La Repubblica, Mara Chiarelli. Lecce. Fallimentare, il presidente non ci sta ‘Ma ho denunciato io lo scandalo’

La Repubblica, Mara Chiarelli. Lecce. Fallimentare, il presidente non ci sta ‘Ma ho denunciato io lo scandalo’

LO SCANDALO

Fallimentare, il presidente non ci sta

“Ma ho denunciato io lo scandalo”Lucafò è tra i sei giudici indagati dalla procura di Lecce per le mazzette e i pagamenti gonfiati ai consulenti. Coinvolti una decina di cancellieri, professionisti e imprenditori. Anche Savino e l’Anm difendono il presidente che rcorda: “Scoprimmo il cadavere nell’armadio, l’abbiamo tirato fuori, abbiamo raccolto le prove e ora mi trovo nella bufera”

MARA CHIARELLI

 
 Fascicoli della Fallimentare
  “Se si affaccia lunedì troverà la solita fila di curatori che convochiamo ogni settimana per sollecitarli sulla chiusura di pratiche”. È seduto al suo posto, pur se scosso dalla notizia di essere indagato a Lecce, il presidente della sezione fallimentare del tribunale di Bari, Franco Lucafò. Altri cinque giudici baresi, cancellieri, professionisti e imprenditori di tutta Italia hanno ricevuto dalla procura salentina una proroga delle indagini preliminari. I magistrati sono Enrico Scoditti, Anna De Simone, Luigi Claudio, Maria Luisa Traversa e Michele Monteleone. “Non ne avevo saputo niente finora “, spiega Lucafò, insediatosi nel gennaio 2009 al posto del predecessore Luigi Claudio.
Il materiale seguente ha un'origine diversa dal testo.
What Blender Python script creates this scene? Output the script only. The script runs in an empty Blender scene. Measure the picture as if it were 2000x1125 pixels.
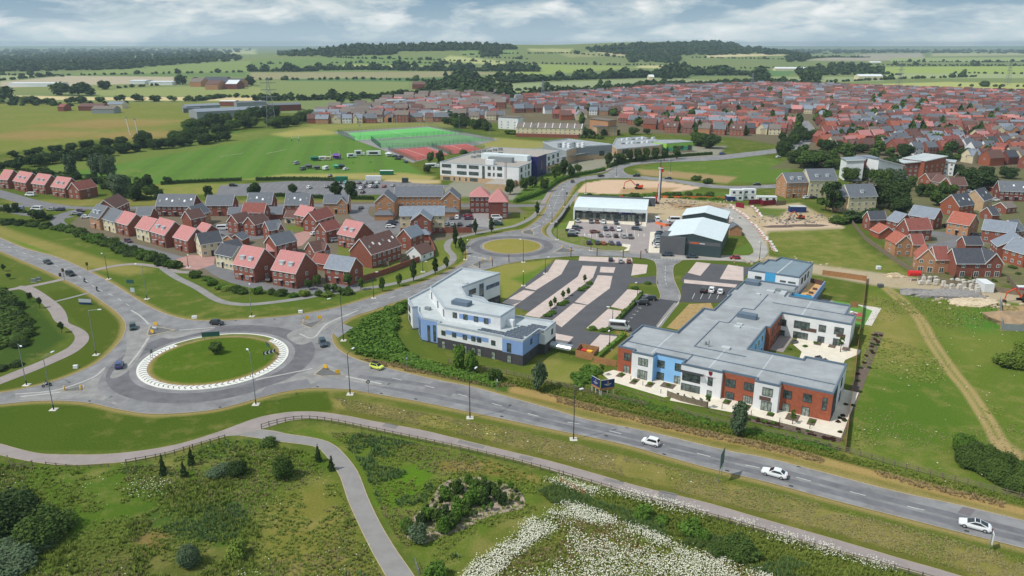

Dieci mesi dopo, a novembre 2009, era esploso lo scandalo Vignola, l’avvocato accusato dalla Procura barese di aver falsificato mandati di pagamento, grazie ad altri complici. “Non riesco a capire di cosa sono accusato”, lamenta Lucafò che dal suo insediamento ha lavorato, con il presidente del tribunale Vito Savino, per rimettere in sesto la barca della fallimentare, danneggiata da profonde falle.
“Posso ipotizzare che, nell’ambito di quel fallimento – riflette siano state commesse negligenze, o che i magistrati leccesi non siano d’accordo con l’interpretazione giuridica data ad alcuni fascicoli. Ma in tal caso, esiste la corte d’appello, non l’inchiesta penale “. Le accuse, a vario titolo, per i 6 giudici e gli altri 10 personaggi dell’indagine sono corruzione per atto d’ufficio, usura e peculato. “Prima
del mio arrivo – racconta Lucafò – c’erano alcuni curatori che lavoravano prevalentemente. Abbiamo eliminato il problema e controllato a rotazione che le procedure non si arenassero. A quel punto è capitato il caso Vignola. E noi, che dovevamo fare: lasciare le cose come stavano? Quando trovi un cadavere nell’armadio che fai? Noi lo abbiamo tirato fuori, trovato le prove e questo ha scatenato la bufera”.
Una bufera investigativa che avrebbe accertato un sistema di finte compravendite di immobili, con la caparra che rimane nelle mani dell’acquirente virtuale per nascondere la tangente. Tra le operazioni sotto osservazione ci sarebbe la vendita di un appartamento di via Cognetti alla compagna del giudice Michele Monteleone, la commercialista Anna Maria Accogli (anche lei indagata) dagli avvocati Gaetano e Marco Vignola. La mente delle operazioni sarebbe a San Marino, nello studio del commercialista Enzo Zafferani, coinvolto nell’inchiesta.”Il danno che si fa, con questo diffondersi di notizie, è notevole – si amareggia Lucafò – per una sezione che sta per decidere su fallimenti importanti sul piano economico, su aziende in stato di crisi. Noi non ci facciamo intimidire, ma non va bene che si pensi che a decidere sul destino di quelle
aziende sia una manica di corrotti “.
E a sostegno di Lucafò, è arrivata una dichiarazione di Vito Savino: “Si tratta di accertamenti in svolgimento, che sono derivati da denunzie puntuali presentate dagli stessi giudici (specificamente dal presidente della sezione dottor Franco Lucafò in servizio da gennaio 2009)”. Al suo fianco anche il presidente dell’Anm di Bari, Salvatore Casciaro: “La divulgazione di notizie sommarie su indagini avviate a Lecce, su denuncia del presidente Lucafò, e ancora in fase di approfondimento”, rischia “di ingenerare ingiustificato discredito sull’operato di una intera importante sezione del tribunale di Bari”.